McCain campaign charges Obama playing race cardPosted: 02:33 PM ET
From CNN's Dana Bash, CNN's Mark Preston
WASHINGTON (CNN) – John McCain’s campaign manager charged Thursday that Barack Obama falsely accused the McCain campaign of injecting race into the presidential contest.
"Barack Obama has played the race card, and he played it from the bottom of the deck. It's divisive, negative, shameful and wrong," McCain campaign manger Rick Davis said in a prepared statement sent to reporters one day after Obama alluded to his own race during several stops in Missouri.
An Obama spokesman immediately denied the assertion, but noted that the presumptive Democratic nominee believes that the McCain campaign was “using the same old low-road politics to distract voters from the real issues.”
“This is a race about big challenges — a slumping economy, a broken foreign policy, and an energy crisis for everyone but the oil companies,” Obama spokesman Bill Burton said. “Barack Obama in no way believes that the McCain campaign is using race as an issue, but he does believe they’re using the same old low-road politics to distract voters from the real issues in this campaign, and those are the issues he’ll continue to talk about.”
At three stops in the battleground state of Missouri, Obama told audiences that his opponent is trying to make voters “scared” of him because he doesn’t look like past presidents – an apparent reference to being black — and has a “funny name.”

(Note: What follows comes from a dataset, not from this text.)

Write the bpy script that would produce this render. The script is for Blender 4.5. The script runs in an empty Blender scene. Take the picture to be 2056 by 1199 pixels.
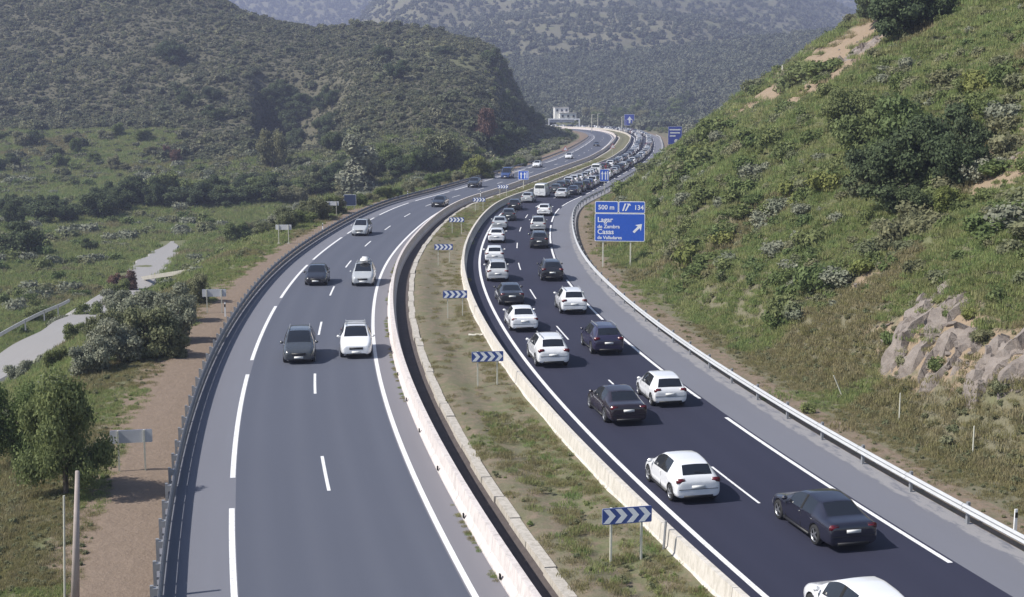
import bpy, bmesh, math, random
import numpy as np
from mathutils import Vector, Matrix, Euler

random.seed(7)
rng = np.random.default_rng(11)
scene = bpy.context.scene
COL = scene.collection

# ------------------------------------------------------------------ camera, sky, sun, exposure
F_PX, CX, CY, CAM_H = 2670.0, 1028.0, 599.5, 14.6          # focal length and centre in source pixels, camera height in metres
PITCH = math.atan(399.5 / F_PX)
cam_data = bpy.data.cameras.new('camera')
cam = bpy.data.objects.new('camera', cam_data)
COL.objects.link(cam)
cam_data.sensor_width = 36.0
cam_data.lens = 36.0 * F_PX / 2056.0
cam_data.clip_start, cam_data.clip_end = 0.5, 12000
cam.location = (0, 0, CAM_H)
cam.rotation_euler = (math.pi / 2 - PITCH, 0, 0)
scene.camera = cam

SUN_EL, SUN_AZ = math.radians(46), math.radians(253)          # azimuth clockwise from +Y (view direction)
world = bpy.data.worlds.new('World')
scene.world = world
world.use_nodes = True
wn = world.node_tree
bg = wn.nodes['Background']
sky = wn.nodes.new('ShaderNodeTexSky')
sky.sky_type = 'NISHITA'
sky.sun_disc = False
sky.sun_elevation = SUN_EL
sky.sun_rotation = SUN_AZ
wn.links.new(sky.outputs['Color'], bg.inputs['Color'])
bg.inputs['Strength'].default_value = 0.105
sun_data = bpy.data.lights.new('sun', 'SUN')
sun_data.energy = 5.0
sun_data.angle = math.radians(0.5)
sun_data.color = (1.0, 0.95, 0.87)
sun = bpy.data.objects.new('sun', sun_data)
COL.objects.link(sun)
sd = Vector((math.sin(SUN_AZ) * math.cos(SUN_EL), math.cos(SUN_AZ) * math.cos(SUN_EL), math.sin(SUN_EL)))
sun.rotation_euler = sd.to_track_quat('Z', 'Y').to_euler()
sun.location = (-60, -10, 90)
scene.view_settings.view_transform = 'Standard'
scene.view_settings.look = 'None'
scene.view_settings.gamma = 1
scene.view_settings.use_curve_mapping = False
scene.view_settings.exposure = 0.36
scene.cycles.max_bounces = 6
scene.cycles.volume_bounces = 0
scene.cycles.transparent_max_bounces = 8

# ------------------------------------------------------------------ helpers: pixels, noise, objects
def ray(x, y):
    u, v = (x - CX) / F_PX, -(y - CY) / F_PX
    return np.array([u, math.cos(PITCH) + v * math.sin(PITCH), -math.sin(PITCH) + v * math.cos(PITCH)])

def at(x, y, z=0.0):
    d = ray(x, y)
    t = (z - CAM_H) / d[2]
    return np.array([d[0] * t, d[1] * t])

def smooth(a, b, x):
    t = np.clip((x - a) / (b - a), 0, 1)
    return t * t * (3 - 2 * t)

def _hash(ix, iy, seed):
    h = (ix.astype(np.int64) * 374761393 + iy.astype(np.int64) * 668265263 + seed * 974634777) & 0x7fffffff
    h = ((h ^ (h >> 13)) * 1274126177) & 0x7fffffff
    return ((h ^ (h >> 16)) & 0xffff) / 65535.0

def vnoise(x, y, seed=0):
    x, y = np.asarray(x, float), np.asarray(y, float)
    ix, iy = np.floor(x), np.floor(y)
    fx, fy = x - ix, y - iy
    fx, fy = fx * fx * (3 - 2 * fx), fy * fy * (3 - 2 * fy)
    a, b = _hash(ix, iy, seed), _hash(ix + 1, iy, seed)
    c, d = _hash(ix, iy + 1, seed), _hash(ix + 1, iy + 1, seed)
    return (a * (1 - fx) + b * fx) * (1 - fy) + (c * (1 - fx) + d * fx) * fy

def fbm(x, y, seed=0, octv=4):
    v, a, t = 0, 0.5, 0
    for k in range(octv):
        v = v + a * vnoise(x * 2 ** k, y * 2 ** k, seed + k * 17)
        t += a
        a *= 0.5
    return v / t - 0.5                                         # about -0.5 .. 0.5

def link(name, mesh, parent=None, **props):
    o = bpy.data.objects.new(name, mesh)
    COL.objects.link(o)
    if parent is not None:
        o.parent = parent
    for k, v in props.items():
        o[k] = v
    return o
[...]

“Nobody really thinks that Bush or McCain have a real answer for the challenges we face,” Obama said at an appearance Wednesday in Springfield, Missouri. “So what they're going to try to do is make you scared of me. You know, he's not patriotic enough. He's got a funny name. You know, he doesn't look like all those other presidents on those dollar bills, you know. He's risky.”
This is not the first time Obama has delivered this line. He made similar comments dating back to the Democratic presidential primary. But a senior McCain advisor told CNN Thursday that Davis reacted strongly because Obama was directly responding to a new McCain campaign ad.
“It is a disgusting accusation and we are compelled to respond,” said advisor Steve Schmidt. “This campaign will not allow John McCain to be smeared in this way.”
Schmidt added: “We sat here during the Democratic Primary, waiting with dread for this day to arrive, that Obama would be criticized on national security or some other issue, and he would play the race card.”
The political ad, which the McCain campaign released Wednesday, features Britney Spears and Paris Hilton. The McCain campaign is ceding the point that Obama has reached celebrity status, but argues that does not qualify him to be the next president.